Whether you admit it or not, you probably have procrastinated before. For some people,

it’s more common than others. But everyone knows the feeling of not being able to start a task

until it’s late at night and they have a hard deadline the next day. This usually leads to sleeping

very late and messing up your schedule for the next day. This can be especially deadly during

college and in the workplace, where your ability to finish work is really important.

One important thing to do is make use of to-do lists and calendars. You probably had a

late night doing work, where you promised yourself that you weren’t going to procrastinate the

next day. However, this usually doesn’t work, and to make it work, you have to take action.
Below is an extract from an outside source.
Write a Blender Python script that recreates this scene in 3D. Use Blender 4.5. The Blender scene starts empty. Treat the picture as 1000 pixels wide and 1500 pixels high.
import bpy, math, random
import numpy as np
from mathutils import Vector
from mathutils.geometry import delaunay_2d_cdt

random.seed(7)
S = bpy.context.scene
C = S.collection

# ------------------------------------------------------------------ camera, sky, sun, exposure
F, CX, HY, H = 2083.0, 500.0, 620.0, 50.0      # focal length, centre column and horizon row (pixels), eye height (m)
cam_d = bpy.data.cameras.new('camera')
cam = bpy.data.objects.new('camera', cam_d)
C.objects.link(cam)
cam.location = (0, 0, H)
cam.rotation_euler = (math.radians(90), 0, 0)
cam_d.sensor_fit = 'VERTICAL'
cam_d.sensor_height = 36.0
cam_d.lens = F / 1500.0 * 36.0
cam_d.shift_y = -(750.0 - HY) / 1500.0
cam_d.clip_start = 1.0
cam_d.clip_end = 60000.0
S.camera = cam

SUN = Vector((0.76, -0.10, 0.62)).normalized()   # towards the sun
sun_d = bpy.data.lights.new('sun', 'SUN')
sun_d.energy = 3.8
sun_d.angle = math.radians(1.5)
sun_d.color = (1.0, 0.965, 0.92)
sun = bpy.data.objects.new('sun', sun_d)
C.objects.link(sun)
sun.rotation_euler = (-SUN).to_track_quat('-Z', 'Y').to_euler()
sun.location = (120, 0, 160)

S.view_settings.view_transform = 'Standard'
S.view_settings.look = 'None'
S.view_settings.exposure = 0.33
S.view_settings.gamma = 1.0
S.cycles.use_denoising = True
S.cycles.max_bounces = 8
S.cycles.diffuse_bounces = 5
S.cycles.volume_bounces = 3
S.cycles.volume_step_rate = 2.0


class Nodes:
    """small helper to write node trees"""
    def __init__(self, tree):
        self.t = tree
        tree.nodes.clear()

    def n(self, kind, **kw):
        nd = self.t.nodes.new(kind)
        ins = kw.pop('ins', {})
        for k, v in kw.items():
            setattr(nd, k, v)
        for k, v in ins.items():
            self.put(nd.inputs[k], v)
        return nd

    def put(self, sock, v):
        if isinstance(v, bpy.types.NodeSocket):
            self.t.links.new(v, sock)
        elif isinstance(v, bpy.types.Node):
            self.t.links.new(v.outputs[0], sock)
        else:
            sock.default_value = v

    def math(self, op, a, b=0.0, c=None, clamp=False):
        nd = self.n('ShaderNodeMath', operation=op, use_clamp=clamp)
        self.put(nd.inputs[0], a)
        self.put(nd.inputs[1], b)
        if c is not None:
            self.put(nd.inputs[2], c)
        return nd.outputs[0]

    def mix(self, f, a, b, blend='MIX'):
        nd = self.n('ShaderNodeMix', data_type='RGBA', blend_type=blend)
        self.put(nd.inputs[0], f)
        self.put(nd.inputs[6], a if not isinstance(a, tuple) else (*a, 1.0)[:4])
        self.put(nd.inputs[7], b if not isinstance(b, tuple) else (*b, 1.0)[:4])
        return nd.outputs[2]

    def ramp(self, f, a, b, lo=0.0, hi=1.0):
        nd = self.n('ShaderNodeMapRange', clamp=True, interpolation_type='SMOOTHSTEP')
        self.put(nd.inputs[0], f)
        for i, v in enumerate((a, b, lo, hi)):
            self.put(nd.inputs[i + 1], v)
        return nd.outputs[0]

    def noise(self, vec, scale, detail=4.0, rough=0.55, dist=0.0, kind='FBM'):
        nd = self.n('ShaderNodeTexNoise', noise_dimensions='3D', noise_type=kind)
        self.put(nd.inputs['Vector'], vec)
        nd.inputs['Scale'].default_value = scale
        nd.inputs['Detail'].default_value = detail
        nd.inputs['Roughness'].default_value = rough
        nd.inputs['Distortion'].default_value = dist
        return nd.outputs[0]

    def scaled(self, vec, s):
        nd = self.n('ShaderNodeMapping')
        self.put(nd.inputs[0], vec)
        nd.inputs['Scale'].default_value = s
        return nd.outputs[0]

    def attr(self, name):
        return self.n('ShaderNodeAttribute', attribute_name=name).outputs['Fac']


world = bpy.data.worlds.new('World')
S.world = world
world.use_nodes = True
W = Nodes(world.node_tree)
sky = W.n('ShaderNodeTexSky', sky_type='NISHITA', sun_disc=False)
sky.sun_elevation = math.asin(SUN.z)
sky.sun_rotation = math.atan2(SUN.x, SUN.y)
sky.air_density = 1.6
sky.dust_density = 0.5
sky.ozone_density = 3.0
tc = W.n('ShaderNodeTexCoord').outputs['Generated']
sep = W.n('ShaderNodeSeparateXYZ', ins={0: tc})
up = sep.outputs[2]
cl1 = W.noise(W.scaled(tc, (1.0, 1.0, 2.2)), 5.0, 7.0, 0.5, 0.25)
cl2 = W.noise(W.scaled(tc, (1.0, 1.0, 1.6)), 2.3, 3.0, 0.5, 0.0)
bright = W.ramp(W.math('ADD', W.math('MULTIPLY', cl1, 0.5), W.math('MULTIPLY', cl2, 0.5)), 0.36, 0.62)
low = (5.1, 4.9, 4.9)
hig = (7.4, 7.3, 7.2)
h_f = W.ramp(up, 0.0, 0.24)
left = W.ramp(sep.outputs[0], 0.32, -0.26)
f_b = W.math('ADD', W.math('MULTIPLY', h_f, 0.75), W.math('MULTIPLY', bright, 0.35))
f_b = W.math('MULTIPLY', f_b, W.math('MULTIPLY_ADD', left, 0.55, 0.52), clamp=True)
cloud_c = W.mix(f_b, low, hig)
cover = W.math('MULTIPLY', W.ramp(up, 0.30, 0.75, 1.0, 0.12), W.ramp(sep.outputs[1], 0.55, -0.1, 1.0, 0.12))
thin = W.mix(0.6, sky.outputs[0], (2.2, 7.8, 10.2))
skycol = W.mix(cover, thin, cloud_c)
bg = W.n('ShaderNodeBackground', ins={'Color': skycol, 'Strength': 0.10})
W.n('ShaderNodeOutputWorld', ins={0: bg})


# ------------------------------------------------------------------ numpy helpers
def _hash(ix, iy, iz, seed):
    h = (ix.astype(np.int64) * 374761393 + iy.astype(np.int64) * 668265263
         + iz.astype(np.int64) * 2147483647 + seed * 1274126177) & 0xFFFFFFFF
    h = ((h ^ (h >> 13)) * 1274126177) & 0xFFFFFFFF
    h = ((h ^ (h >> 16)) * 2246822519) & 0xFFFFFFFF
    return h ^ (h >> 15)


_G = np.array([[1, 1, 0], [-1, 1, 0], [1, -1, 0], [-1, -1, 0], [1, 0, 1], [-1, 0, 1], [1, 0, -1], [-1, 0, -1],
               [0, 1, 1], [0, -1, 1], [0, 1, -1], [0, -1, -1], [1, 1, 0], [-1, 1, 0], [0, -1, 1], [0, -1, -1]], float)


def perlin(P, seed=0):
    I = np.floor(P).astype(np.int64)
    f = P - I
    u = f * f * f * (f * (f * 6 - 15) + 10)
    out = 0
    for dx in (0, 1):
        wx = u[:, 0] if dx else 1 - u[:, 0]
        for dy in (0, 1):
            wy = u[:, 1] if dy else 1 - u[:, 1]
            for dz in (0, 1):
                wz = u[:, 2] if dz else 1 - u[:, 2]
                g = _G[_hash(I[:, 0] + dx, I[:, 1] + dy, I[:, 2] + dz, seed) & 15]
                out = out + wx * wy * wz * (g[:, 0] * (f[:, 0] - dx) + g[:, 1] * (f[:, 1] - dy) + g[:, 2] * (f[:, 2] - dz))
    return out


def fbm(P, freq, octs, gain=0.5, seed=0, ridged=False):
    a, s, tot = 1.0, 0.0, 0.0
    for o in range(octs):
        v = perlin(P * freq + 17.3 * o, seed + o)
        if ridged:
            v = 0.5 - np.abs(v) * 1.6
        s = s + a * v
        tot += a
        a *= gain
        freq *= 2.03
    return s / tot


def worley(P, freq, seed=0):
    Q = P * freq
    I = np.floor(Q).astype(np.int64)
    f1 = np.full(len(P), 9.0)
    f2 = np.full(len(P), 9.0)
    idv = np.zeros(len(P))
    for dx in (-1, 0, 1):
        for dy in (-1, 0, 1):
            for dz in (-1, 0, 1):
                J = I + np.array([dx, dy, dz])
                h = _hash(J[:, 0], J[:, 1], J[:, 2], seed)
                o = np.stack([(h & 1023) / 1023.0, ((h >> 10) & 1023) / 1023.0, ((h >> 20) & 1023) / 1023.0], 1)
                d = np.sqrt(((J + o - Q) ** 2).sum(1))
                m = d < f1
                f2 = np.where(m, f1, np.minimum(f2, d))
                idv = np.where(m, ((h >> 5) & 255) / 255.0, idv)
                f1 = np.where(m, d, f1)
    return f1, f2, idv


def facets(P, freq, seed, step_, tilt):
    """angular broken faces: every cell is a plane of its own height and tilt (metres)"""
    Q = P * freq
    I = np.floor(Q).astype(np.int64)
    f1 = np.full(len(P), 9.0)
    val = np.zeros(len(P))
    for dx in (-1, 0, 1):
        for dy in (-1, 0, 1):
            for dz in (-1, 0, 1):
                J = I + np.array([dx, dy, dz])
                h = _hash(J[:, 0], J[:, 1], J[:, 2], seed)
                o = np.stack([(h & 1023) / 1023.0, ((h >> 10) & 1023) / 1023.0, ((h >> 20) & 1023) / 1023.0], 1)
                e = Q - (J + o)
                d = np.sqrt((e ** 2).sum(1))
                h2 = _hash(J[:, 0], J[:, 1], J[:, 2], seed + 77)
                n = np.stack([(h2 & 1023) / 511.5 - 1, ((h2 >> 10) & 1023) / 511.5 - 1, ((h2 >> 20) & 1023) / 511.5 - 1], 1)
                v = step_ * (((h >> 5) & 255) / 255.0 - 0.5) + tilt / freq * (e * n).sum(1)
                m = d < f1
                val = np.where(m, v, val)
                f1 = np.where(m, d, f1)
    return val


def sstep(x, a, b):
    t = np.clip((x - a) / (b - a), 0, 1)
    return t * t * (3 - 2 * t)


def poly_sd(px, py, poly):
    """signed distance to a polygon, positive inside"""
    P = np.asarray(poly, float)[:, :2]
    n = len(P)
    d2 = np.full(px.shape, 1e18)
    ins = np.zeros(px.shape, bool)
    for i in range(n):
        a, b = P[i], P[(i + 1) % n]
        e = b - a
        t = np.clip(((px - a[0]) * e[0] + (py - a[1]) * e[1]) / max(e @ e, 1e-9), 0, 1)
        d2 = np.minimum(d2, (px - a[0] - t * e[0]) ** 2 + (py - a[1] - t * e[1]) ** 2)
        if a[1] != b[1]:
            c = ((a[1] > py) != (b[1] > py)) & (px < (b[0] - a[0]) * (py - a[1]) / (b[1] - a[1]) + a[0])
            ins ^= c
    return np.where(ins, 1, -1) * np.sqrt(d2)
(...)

If you

know you have a busy day ahead of you, make a list of all your tasks and spread it out over the

day. By doing this you have an idea of what you have to do and when you have to do it.

Otherwise, all your work will seem very overwhelming and you will be too afraid to start doing it.

Another important tip is to make sure your work environment is suitable. It’s extremely easy

to procrastinate when you do your work in bed surrounded by different electronics. Move all your

distractions away from you so that they aren’t easy to access. Also, turn off all notifications. If

you receive a notification every second, it is no surprise why you’re suddenly spending hours

responding to all your messages. Make your workplace a clean environment where you have

only work around you.

Most people procrastinate because they have so much work that it seems almost

daunting to even start it. To solve this, take action on something that is doable in a few minutes.

Do something as simple as responding to emails from work or even turning your computer on.

Taking small actions such as this will start a chain reaction where you continue to do work

because you’re so focused on what you’re doing that you don’t think about how much work you

have left.

Most people who have a really busy day ahead of them and also don’t want to fall victim

to procrastination tend to do something that is actually detrimental to their work. They try to work non-stop without any breaks in hopes that they will finish their work. However, what usually

happens is that after an hour or so, they burn out and start procrastinating again. Breaks are as

important as doing work. Taking a 5-minute break is fine after an intense period of work. (Just

make sure that you time your breaks so that they don’t turn into a 3-hour break) There are many

ways to do it and one popular technique is the Pomodoro technique. Here you work non-stop for

25 minutes and take a break for 5 minutes. After doing a few of these 25-minute work periods,

you can increase the time for your break. This usually gets more done.